With Iraq free, and prosperity growing, the Iraqis will do the work of pumping the oil. They sell it to us. We give them money. They spend the money. They buy Fords and Chevys and Dells and Levis and iPods. And we buy more oil. And they build factories, and start selling us denim and tyres and hard disk drives. And we sell them X-Box 2's and Caterpillar bulldozers and The Incredibles DVDs and Boeing 777's.
And round and round it goes. The whole point is, it's not a zero-sum game. Wealth isn't a pie you have to divide up among the people at the table. Wealth is a pie factory. The more effort you put in, the more pie there is to go around.
Mmm, pie.
We give them money. They spend the money. They buy Fords and Chevys and Dells and Levis and iPods. And we buy more oil.
Like Saudi Arabia?
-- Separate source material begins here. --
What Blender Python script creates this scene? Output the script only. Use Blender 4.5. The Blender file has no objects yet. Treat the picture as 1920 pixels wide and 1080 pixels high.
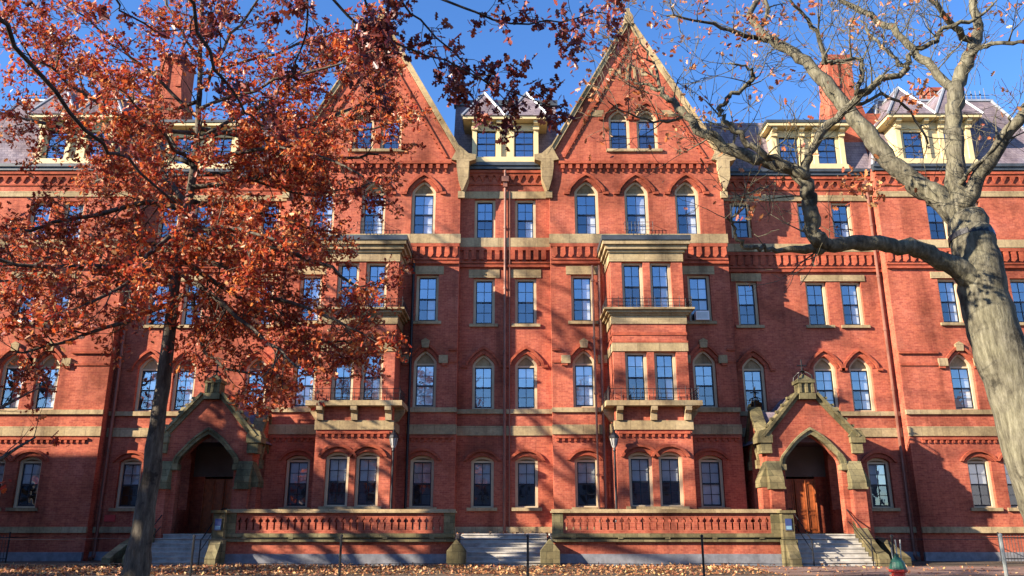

The we give them money and they spend it argument doesn't really hold much water because if you look at every OTHER country in the region that produces oil, you see the same thing over and over - rich oil barrons who run everything, and everyone else is stuck where they've always been. Perhaps with a democratic republic they can turn things around, but it's hard to say that it's going to turn out that way when everything points in the other direction.
'some leftie ecogroup says it's bad'
Interesting...you're saying that, lo and behold, the "leftie ecogroup" was actually right in saying that clear cutting was bad all along?
You think that's just some coincidence, or maybe that they actually know what they're talking about?
You don't clearly state it, so I won't accuse; but your tone is coming close to saying "Weyerhauser invented non-homogenous tree planting and has moved away from clear cutting because they learned it was bad for the land. Coincidentally, 'leftie greenies' have been saying the same thing for 40 years, but it's just luck that they had it right this time."
You think W would have ever even considered this strategy if it wasn't for the education and research that leftie greenie organizations and PhDs have done?